-- START --

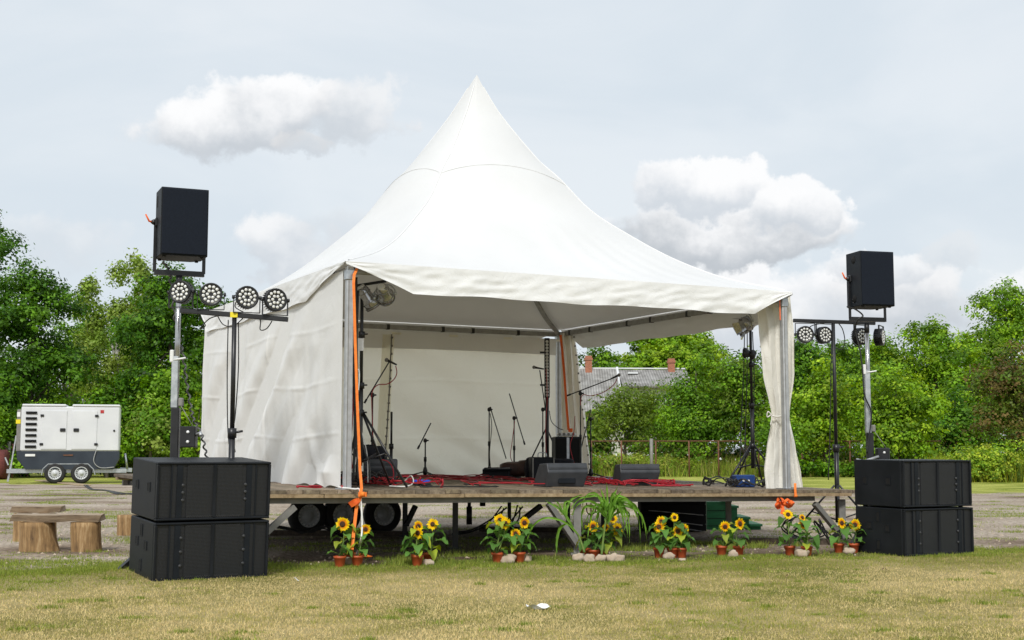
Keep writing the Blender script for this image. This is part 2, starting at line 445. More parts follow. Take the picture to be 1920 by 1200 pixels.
def near_edge(x): return 14.75 + .27 * x + .5 * (float(fbm(np.array([x * .6]), np.array([3.3]), 5)[0]) - .5) * 2.4 + .16 * math.sin(x * 9.1) + .12 * math.sin(x * 23.0)
def far_edge(x): return 45.5 - .33 * x + 1.2 * math.sin(x * .8) + .5 * math.sin(x * 3.1)
mb = MB(); gx = [-45 + .15 * i for i in range(601)]
vs = []; nr = 16; tones = []
for x in gx:
    a, b_ = near_edge(x), max(far_edge(x), near_edge(x) + 3)
    for k in range(nr):
        t = k / (nr - 1); y = a + (b_ - a) * t ** 2.6; vs.append((x, y, .004 + hgt(x, y)))
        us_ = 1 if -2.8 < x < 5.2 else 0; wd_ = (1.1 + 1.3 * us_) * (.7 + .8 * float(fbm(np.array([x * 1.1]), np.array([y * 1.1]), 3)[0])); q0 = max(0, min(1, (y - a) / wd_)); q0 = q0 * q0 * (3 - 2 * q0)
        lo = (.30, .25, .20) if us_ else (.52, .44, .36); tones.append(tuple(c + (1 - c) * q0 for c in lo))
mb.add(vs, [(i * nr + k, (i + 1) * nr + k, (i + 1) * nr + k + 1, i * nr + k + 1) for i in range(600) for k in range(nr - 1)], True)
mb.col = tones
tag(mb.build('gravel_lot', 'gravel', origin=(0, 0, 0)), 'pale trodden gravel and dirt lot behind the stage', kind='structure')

def blades(n, X, Y, Lh, Wd, col, lean, name, label, base_z=None, kind='stuff', mat='blade'):
    z = np.array([hgt(a, b) for a, b in zip(X, Y)]) if base_z is None else base_z
    ph = rs.rand(n) * 6.283; t = rs.rand(n) * lean
    dx = np.cos(ph) * np.sin(t); dy = np.sin(ph) * np.sin(t); dz_ = np.cos(t)
    A = np.stack([dx, dy, dz_], 1) * Lh[:, None]
    ph2 = rs.rand(n) * 6.283
    B = np.stack([np.cos(ph2), np.sin(ph2), np.zeros(n)], 1) * Wd[:, None] * .5
    P = np.stack([X, Y, z - .002], 1)
    o = cards(P, A, B, col, name, mat, shape=3)
    return tag(o, label, kind=kind)
def grass_cols(X, Y, extra=0):
    d = fbm(X * .9, Y * .9, 21, 4) * .55 + fbm(X * 5, Y * 5, 31, 3) * .35 + rs.rand(len(X)) * .28
    band = np.exp(-((Y - (14.3 + .27 * X)) / 1.15) ** 2) * .22 + np.where((X < -3) & (Y > 11.7), .05, 0)
    d = d - band * 1.0 - extra + .075
    t = np.clip((d - .42) / .30, 0, 1)[:, None]
    g = np.array([.20, .25, .035]); y = np.array([.36, .325, .085]); s = np.array([.66, .54, .27])
    c = np.where(t < .5, g + (y - g) * t * 2, y + (s - y) * (t * 2 - 1))
    return c * (.76 + .54 * rs.rand(len(X)))[:, None]
n = 420000
u1 = rs.rand(n); Yg = 7.6 * (17.6 / 7.6) ** (u1 ** 1.0); Xg = (rs.rand(n) * 2 - 1) * (.405 * Yg + .9)
ne = np.array([near_edge(x) for x in np.linspace(-9, 9, 400)])
NE = np.interp(Xg, np.linspace(-9, 9, 400), ne)
keep = Yg < NE + .18 * rs.randn(n)
Xg, Yg = Xg[keep], Yg[keep]; n = len(Xg)
under = (Yg > 14.3 + .52 * (Xg + 1.8)) & (Xg > -3) & (Xg < 4.6)
cl = grass_cols(Xg, Yg)
Lh = (.012 + .022 * rs.rand(n) ** 1.5) * (1 + .6 * (fbm(Xg * 2, Yg * 2, 77) - .5))
green = cl[:, 1] > cl[:, 0] * 1.05
Lh = Lh * np.where(green, 1.25, .9)
blades(n, Xg, Yg, Lh, .0045 + .003 * rs.rand(n), cl, 1.5, 'grass', 'short dry grass of the lawn, green in places')

# ragged green tufts round the edge of the lawn and on the gravel
P_, n = [], 0
spots = []
for i in range(330):
    x = rnd.uniform(-8, 8.5); spots.append((x, near_edge(x) + rnd.gauss(.0, .22), rnd.uniform(.08, .22), rnd.uniform(.02, .045)))
for i in range(150):
    x = rnd.uniform(-7.5, -2.6); spots.append((x, 14.3 + rnd.gauss(0, .55), rnd.uniform(.08, .26), rnd.uniform(.025, .05)))
for i in range(420):
    y = rnd.uniform(15.5, 44); x = rnd.uniform(-.42, .42) * y; spots.append((x, y, rnd.uniform(.06, .35), rnd.uniform(.03, .06)))
for i in range(60):
    x = rnd.uniform(-1.5, 4.2); spots.append((x, 14.2 + .5 * (x + 1.8) + rnd.uniform(-.25, 1.4), rnd.uniform(.05, .13), rnd.uniform(.04, .10)))
for i in range(90):
    y = rnd.uniform(8.6, 14); x = rnd.uniform(-.42, .42) * y; spots.append((x, y, rnd.uniform(.02, .09), rnd.uniform(.02, .045)))
X = []; Y = []; H = []
for (x, y, r, h) in spots:
    k = int(60 + 900 * r)
    X.append(x + rs.randn(k) * r); Y.append(y + rs.randn(k) * r * .6); H.append(h * (.4 + .8 * rs.rand(k)))
X = np.concatenate(X); Y = np.concatenate(Y); H = np.concatenate(H); n = len(X)
c = np.array([.14, .22, .03]) + rs.rand(n, 1) * np.array([.18, .13, .04]); c *= (.6 + .7 * rs.rand(n, 1))
blades(n, X, Y, H, .006 + .006 * rs.rand(n), c, .9, 'weeds', 'green weeds and grass tufts growing through the gravel')

# small stones on the gravel
mb = MB()
for i in range(1500):
    y = 14.5 + 14 * rnd.random() ** 1.7; x = rnd.uniform(-.42, .42) * y
    if y < near_edge(x): continue
    r = rnd.uniform(.006, .018) * (1 + .03 * y)
    g = rnd.uniform(.75, 1.1)
    a = rnd.random() * 3
    vs = [V((x + r * math.cos(a + k * 1.57) * (1 if k % 2 else .7), y + r * math.sin(a + k * 1.57), .004)) for k in range(4)] + [V((x, y, .004 + r * .8))]
    mb.add(vs, [(0, 1, 4), (1, 2, 4), (2, 3, 4), (3, 0, 4)], False)
tag(mb.build('pebbles', 'stone', origin=(0, 0, 0)), 'loose pebbles scattered over the gravel lot', kind='stuff')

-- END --

» Stated problem: Reproduce the material in its entirety and word for word, without the pictures.

» The solution:
Keep writing the Blender script for this image. This is part 2, starting at line 445. More parts follow. Take the picture to be 1920 by 1200 pixels.
def near_edge(x): return 14.75 + .27 * x + .5 * (float(fbm(np.array([x * .6]), np.array([3.3]), 5)[0]) - .5) * 2.4 + .16 * math.sin(x * 9.1) + .12 * math.sin(x * 23.0)
def far_edge(x): return 45.5 - .33 * x + 1.2 * math.sin(x * .8) + .5 * math.sin(x * 3.1)
mb = MB(); gx = [-45 + .15 * i for i in range(601)]
vs = []; nr = 16; tones = []
for x in gx:
    a, b_ = near_edge(x), max(far_edge(x), near_edge(x) + 3)
    for k in range(nr):
        t = k / (nr - 1); y = a + (b_ - a) * t ** 2.6; vs.append((x, y, .004 + hgt(x, y)))
        us_ = 1 if -2.8 < x < 5.2 else 0; wd_ = (1.1 + 1.3 * us_) * (.7 + .8 * float(fbm(np.array([x * 1.1]), np.array([y * 1.1]), 3)[0])); q0 = max(0, min(1, (y - a) / wd_)); q0 = q0 * q0 * (3 - 2 * q0)
        lo = (.30, .25, .20) if us_ else (.52, .44, .36); tones.append(tuple(c + (1 - c) * q0 for c in lo))
mb.add(vs, [(i * nr + k, (i + 1) * nr + k, (i + 1) * nr + k + 1, i * nr + k + 1) for i in range(600) for k in range(nr - 1)], True)
mb.col = tones
tag(mb.build('gravel_lot', 'gravel', origin=(0, 0, 0)), 'pale trodden gravel and dirt lot behind the stage', kind='structure')

def blades(n, X, Y, Lh, Wd, col, lean, name, label, base_z=None, kind='stuff', mat='blade'):
    z = np.array([hgt(a, b) for a, b in zip(X, Y)]) if base_z is None else base_z
    ph = rs.rand(n) * 6.283; t = rs.rand(n) * lean
    dx = np.cos(ph) * np.sin(t); dy = np.sin(ph) * np.sin(t); dz_ = np.cos(t)
    A = np.stack([dx, dy, dz_], 1) * Lh[:, None]
    ph2 = rs.rand(n) * 6.283
    B = np.stack([np.cos(ph2), np.sin(ph2), np.zeros(n)], 1) * Wd[:, None] * .5
    P = np.stack([X, Y, z - .002], 1)
    o = cards(P, A, B, col, name, mat, shape=3)
    return tag(o, label, kind=kind)
def grass_cols(X, Y, extra=0):
    d = fbm(X * .9, Y * .9, 21, 4) * .55 + fbm(X * 5, Y * 5, 31, 3) * .35 + rs.rand(len(X)) * .28
    band = np.exp(-((Y - (14.3 + .27 * X)) / 1.15) ** 2) * .22 + np.where((X < -3) & (Y > 11.7), .05, 0)
    d = d - band * 1.0 - extra + .075
    t = np.clip((d - .42) / .30, 0, 1)[:, None]
    g = np.array([.20, .25, .035]); y = np.array([.36, .325, .085]); s = np.array([.66, .54, .27])
    c = np.where(t < .5, g + (y - g) * t * 2, y + (s - y) * (t * 2 - 1))
    return c * (.76 + .54 * rs.rand(len(X)))[:, None]
n = 420000
u1 = rs.rand(n); Yg = 7.6 * (17.6 / 7.6) ** (u1 ** 1.0); Xg = (rs.rand(n) * 2 - 1) * (.405 * Yg + .9)
ne = np.array([near_edge(x) for x in np.linspace(-9, 9, 400)])
NE = np.interp(Xg, np.linspace(-9, 9, 400), ne)
keep = Yg < NE + .18 * rs.randn(n)
Xg, Yg = Xg[keep], Yg[keep]; n = len(Xg)
under = (Yg > 14.3 + .52 * (Xg + 1.8)) & (Xg > -3) & (Xg < 4.6)
cl = grass_cols(Xg, Yg)
Lh = (.012 + .022 * rs.rand(n) ** 1.5) * (1 + .6 * (fbm(Xg * 2, Yg * 2, 77) - .5))
green = cl[:, 1] > cl[:, 0] * 1.05
Lh = Lh * np.where(green, 1.25, .9)
blades(n, Xg, Yg, Lh, .0045 + .003 * rs.rand(n), cl, 1.5, 'grass', 'short dry grass of the lawn, green in places')

# ragged green tufts round the edge of the lawn and on the gravel
P_, n = [], 0
spots = []
for i in range(330):
    x = rnd.uniform(-8, 8.5); spots.append((x, near_edge(x) + rnd.gauss(.0, .22), rnd.uniform(.08, .22), rnd.uniform(.02, .045)))
for i in range(150):
    x = rnd.uniform(-7.5, -2.6); spots.append((x, 14.3 + rnd.gauss(0, .55), rnd.uniform(.08, .26), rnd.uniform(.025, .05)))
for i in range(420):
    y = rnd.uniform(15.5, 44); x = rnd.uniform(-.42, .42) * y; spots.append((x, y, rnd.uniform(.06, .35), rnd.uniform(.03, .06)))
for i in range(60):
    x = rnd.uniform(-1.5, 4.2); spots.append((x, 14.2 + .5 * (x + 1.8) + rnd.uniform(-.25, 1.4), rnd.uniform(.05, .13), rnd.uniform(.04, .10)))
for i in range(90):
    y = rnd.uniform(8.6, 14); x = rnd.uniform(-.42, .42) * y; spots.append((x, y, rnd.uniform(.02, .09), rnd.uniform(.02, .045)))
X = []; Y = []; H = []
for (x, y, r, h) in spots:
    k = int(60 + 900 * r)
    X.append(x + rs.randn(k) * r); Y.append(y + rs.randn(k) * r * .6); H.append(h * (.4 + .8 * rs.rand(k)))
X = np.concatenate(X); Y = np.concatenate(Y); H = np.concatenate(H); n = len(X)
c = np.array([.14, .22, .03]) + rs.rand(n, 1) * np.array([.18, .13, .04]); c *= (.6 + .7 * rs.rand(n, 1))
blades(n, X, Y, H, .006 + .006 * rs.rand(n), c, .9, 'weeds', 'green weeds and grass tufts growing through the gravel')

# small stones on the gravel
mb = MB()
for i in range(1500):
    y = 14.5 + 14 * rnd.random() ** 1.7; x = rnd.uniform(-.42, .42) * y
    if y < near_edge(x): continue
    r = rnd.uniform(.006, .018) * (1 + .03 * y)
    g = rnd.uniform(.75, 1.1)
    a = rnd.random() * 3
    vs = [V((x + r * math.cos(a + k * 1.57) * (1 if k % 2 else .7), y + r * math.sin(a + k * 1.57), .004)) for k in range(4)] + [V((x, y, .004 + r * .8))]
    mb.add(vs, [(0, 1, 4), (1, 2, 4), (2, 3, 4), (3, 0, 4)], False)
tag(mb.build('pebbles', 'stone', origin=(0, 0, 0)), 'loose pebbles scattered over the gravel lot', kind='stuff')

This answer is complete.